Saturday, 18 June 2011


So to better keep in touch with everyone in the US, I have decided to write a blog about my travels in India. As many of you know I am the recipient of a Department of State Critical Language Scholarship (CLS) to study Urdu in Lucknow, India. Because of my studies in international relations and my cultural anthropology minor with a focus in this region, I applied and am very excited to have been selected for this program.

Last Wednesday I flew to Washington D.C. where I first met all of the students–CLSers as we are called–who will be studying Indic languages this summer. One of the great things about this program is the sheer diversity of its participants. The students are from all over the US, at various stages in their academic careers and are studying a variety of majors from Art History to Electrical Engineering. I should also mention that during the D.C. orientation I saw two of my good friends from my study abroad experience last year in Geneva, Megan McAninch and Elliott Verreault. Awesome.

After two days in D.C. we all flew to Delhi where we had our first in-county orientation concerning the do's and don'ts of India. In Delhi we had our first few moments of free time, which of course I spent exploring. A small group of us went on the Metro to the Red Fort, which unfortunately was closed. However, it was a good introduction to the powerful smells, persistent car honking, and multitudes of people that we had been missing whilst at our hotel. We explored the nearby streets and I learned how to properly walk in a country where cars, rickshaws, auto rickshaws, cows, trucks, and bicycles cover every inch of the road.

On Tuesday we flew from Delhi to Lucknow. This was a great experience. We have been told countless times that in India having flexibility is a must: it is true. Multiple on and offs and in an outs at the airport, elevators, and the coach buses provided for an entertaining and fun journey to the correct airport check-in. Despite the confusion, we all made it safely to Lucknow and had a lot of fun in the process.

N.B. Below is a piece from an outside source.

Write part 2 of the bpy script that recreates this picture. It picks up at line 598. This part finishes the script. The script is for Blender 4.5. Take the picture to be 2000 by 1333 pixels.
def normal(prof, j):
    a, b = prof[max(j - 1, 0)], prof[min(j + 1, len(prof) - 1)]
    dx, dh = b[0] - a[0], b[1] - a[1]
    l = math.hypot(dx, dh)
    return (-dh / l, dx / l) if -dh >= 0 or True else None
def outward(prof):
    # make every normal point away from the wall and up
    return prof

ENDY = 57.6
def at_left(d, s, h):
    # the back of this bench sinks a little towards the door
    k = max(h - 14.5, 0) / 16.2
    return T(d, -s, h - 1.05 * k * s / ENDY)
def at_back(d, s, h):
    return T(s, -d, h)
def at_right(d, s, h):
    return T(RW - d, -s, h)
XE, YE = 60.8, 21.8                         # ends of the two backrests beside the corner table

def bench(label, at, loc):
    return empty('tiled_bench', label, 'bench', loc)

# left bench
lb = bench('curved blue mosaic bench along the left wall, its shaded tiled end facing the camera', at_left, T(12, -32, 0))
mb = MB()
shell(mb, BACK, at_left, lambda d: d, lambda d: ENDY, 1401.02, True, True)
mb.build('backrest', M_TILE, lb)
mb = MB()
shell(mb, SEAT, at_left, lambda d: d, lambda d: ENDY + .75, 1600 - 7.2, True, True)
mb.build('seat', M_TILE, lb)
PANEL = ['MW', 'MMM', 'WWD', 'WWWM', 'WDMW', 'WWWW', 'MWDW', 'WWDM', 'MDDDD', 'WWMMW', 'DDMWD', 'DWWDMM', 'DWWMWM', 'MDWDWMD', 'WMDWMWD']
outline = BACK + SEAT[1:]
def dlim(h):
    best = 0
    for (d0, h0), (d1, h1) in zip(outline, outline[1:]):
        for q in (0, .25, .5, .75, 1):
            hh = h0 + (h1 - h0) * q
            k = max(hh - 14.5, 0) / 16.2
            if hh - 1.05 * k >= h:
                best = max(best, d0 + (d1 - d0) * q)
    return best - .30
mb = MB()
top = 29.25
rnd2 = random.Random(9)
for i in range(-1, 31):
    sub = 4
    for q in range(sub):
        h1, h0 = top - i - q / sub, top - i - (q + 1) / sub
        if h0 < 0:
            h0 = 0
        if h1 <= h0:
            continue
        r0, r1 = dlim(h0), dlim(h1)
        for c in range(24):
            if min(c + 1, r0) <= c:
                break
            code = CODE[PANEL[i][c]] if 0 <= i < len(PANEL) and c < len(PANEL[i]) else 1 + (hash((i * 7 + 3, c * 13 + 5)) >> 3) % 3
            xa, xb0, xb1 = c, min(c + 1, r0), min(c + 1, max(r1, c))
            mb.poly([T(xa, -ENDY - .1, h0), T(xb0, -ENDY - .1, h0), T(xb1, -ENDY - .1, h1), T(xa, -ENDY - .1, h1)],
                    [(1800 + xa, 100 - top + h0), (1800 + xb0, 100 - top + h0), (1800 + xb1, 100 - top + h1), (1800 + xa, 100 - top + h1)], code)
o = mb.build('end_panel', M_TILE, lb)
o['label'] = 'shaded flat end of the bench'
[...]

On Thursday our classes began. Because I am beginning Urdu I am of course in the beginning class, but after two days we have already learned the entire script and some vocabulary. On the first day we learned how to say Namaste, which means 'hello'; Aap ka naam kya hai?, which means 'what is your name?'; and Aap kaisay hai?, which means 'how are you?'.

Well if you made it this far in my blog I have only to say that in the future I will try to make my postings more story based to relay the more interesting experiences that occur. Additionally, I would like to share a few words or phrases as I learn them, as well as to introduce a person or a few people who are on this trip with me or who I encounter throughout my time here in India.

The first two people that I would like to introduce are my friend Levi and my host father Anub. Levi is a recent graduate from Washington State University. An electrical engineer, Levi literally taught me how computers work from transistors to binary number computations. I wanted to introduce Levi first because of his recent travels in Southeast Asia. Purchasing a two-way ticket from the US to Bangkok, Thailand, Levi backpacked throughout Asia by himself, with no guidebooks, no substantial contacts, and no set plans for two months. the stories that he has shared are some of the more hilarious and interesting travel stories that I have heard and make me even more excited to really get involved in the Indian culture.

The second person is my host father Anub. Anub is a single Indian who used to work in marketing in Mumbai but now lives in Lucknow. He is a writer and is extremely knowledgeable in a number of areas. Although I have only been here a short while, he has already explained to me the Indian caste system, the Great Uprising of 1857, the Indian government, aspects of Indian foreign policy, and different cultural, geographical, and cuisine aspects of the country.

Well that is all for my first post. Thanks for reading and stay tuned for more pictures, stories, vocabulary, and interesting people. And let me know if you want to know anything in particular or have questions! :D


  1. So excited for you! And I can't wait to hear more about your summer :)

  2. I know Aap kaisay hai? !
    My mom taught me that. I say that to my family friends - but can't say much else besides a few words here and there to indicate "enough," tell a joke, or call them a coconut.